REQUEST: Print every line of the listing exactly, please.

─── DATA BLOCK ───

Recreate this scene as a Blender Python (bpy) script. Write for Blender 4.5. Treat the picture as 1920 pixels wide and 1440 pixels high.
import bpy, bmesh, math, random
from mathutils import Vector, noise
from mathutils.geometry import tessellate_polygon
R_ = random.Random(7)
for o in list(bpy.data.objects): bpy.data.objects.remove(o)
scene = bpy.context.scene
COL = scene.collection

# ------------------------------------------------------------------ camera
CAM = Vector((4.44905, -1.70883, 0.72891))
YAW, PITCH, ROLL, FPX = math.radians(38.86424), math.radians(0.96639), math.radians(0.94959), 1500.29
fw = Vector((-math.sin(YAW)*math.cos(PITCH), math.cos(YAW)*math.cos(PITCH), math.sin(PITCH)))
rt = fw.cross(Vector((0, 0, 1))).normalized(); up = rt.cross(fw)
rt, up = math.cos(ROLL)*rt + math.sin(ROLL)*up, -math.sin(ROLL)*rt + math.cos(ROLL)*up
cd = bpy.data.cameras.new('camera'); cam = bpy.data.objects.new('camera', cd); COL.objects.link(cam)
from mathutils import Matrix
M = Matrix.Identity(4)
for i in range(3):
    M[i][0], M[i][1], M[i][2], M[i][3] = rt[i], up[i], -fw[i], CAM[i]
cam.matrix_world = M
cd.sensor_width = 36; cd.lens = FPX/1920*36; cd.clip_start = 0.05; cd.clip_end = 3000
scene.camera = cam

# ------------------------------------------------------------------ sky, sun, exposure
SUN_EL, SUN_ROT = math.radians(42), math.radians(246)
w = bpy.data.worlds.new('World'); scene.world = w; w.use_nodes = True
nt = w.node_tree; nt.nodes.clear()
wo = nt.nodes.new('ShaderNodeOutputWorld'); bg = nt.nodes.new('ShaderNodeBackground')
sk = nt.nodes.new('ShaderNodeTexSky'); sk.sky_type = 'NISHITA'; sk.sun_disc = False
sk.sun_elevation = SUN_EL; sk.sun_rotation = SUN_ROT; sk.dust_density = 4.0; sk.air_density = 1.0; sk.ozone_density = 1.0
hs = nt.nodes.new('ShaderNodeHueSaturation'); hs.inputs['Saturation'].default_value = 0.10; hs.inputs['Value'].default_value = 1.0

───

WRITTEN ANSWER:
Recreate this scene as a Blender Python (bpy) script. Write for Blender 4.5. Treat the picture as 1920 pixels wide and 1440 pixels high.
import bpy, bmesh, math, random
from mathutils import Vector, noise
from mathutils.geometry import tessellate_polygon
R_ = random.Random(7)
for o in list(bpy.data.objects): bpy.data.objects.remove(o)
scene = bpy.context.scene
COL = scene.collection

# ------------------------------------------------------------------ camera
CAM = Vector((4.44905, -1.70883, 0.72891))
YAW, PITCH, ROLL, FPX = math.radians(38.86424), math.radians(0.96639), math.radians(0.94959), 1500.29
fw = Vector((-math.sin(YAW)*math.cos(PITCH), math.cos(YAW)*math.cos(PITCH), math.sin(PITCH)))
rt = fw.cross(Vector((0, 0, 1))).normalized(); up = rt.cross(fw)
rt, up = math.cos(ROLL)*rt + math.sin(ROLL)*up, -math.sin(ROLL)*rt + math.cos(ROLL)*up
cd = bpy.data.cameras.new('camera'); cam = bpy.data.objects.new('camera', cd); COL.objects.link(cam)
from mathutils import Matrix
M = Matrix.Identity(4)
for i in range(3):
    M[i][0], M[i][1], M[i][2], M[i][3] = rt[i], up[i], -fw[i], CAM[i]
cam.matrix_world = M
cd.sensor_width = 36; cd.lens = FPX/1920*36; cd.clip_start = 0.05; cd.clip_end = 3000
scene.camera = cam

# ------------------------------------------------------------------ sky, sun, exposure
SUN_EL, SUN_ROT = math.radians(42), math.radians(246)
w = bpy.data.worlds.new('World'); scene.world = w; w.use_nodes = True
nt = w.node_tree; nt.nodes.clear()
wo = nt.nodes.new('ShaderNodeOutputWorld'); bg = nt.nodes.new('ShaderNodeBackground')
sk = nt.nodes.new('ShaderNodeTexSky'); sk.sky_type = 'NISHITA'; sk.sun_disc = False
sk.sun_elevation = SUN_EL; sk.sun_rotation = SUN_ROT; sk.dust_density = 4.0; sk.air_density = 1.0; sk.ozone_density = 1.0
hs = nt.nodes.new('ShaderNodeHueSaturation'); hs.inputs['Saturation'].default_value = 0.10; hs.inputs['Value'].default_value = 1.0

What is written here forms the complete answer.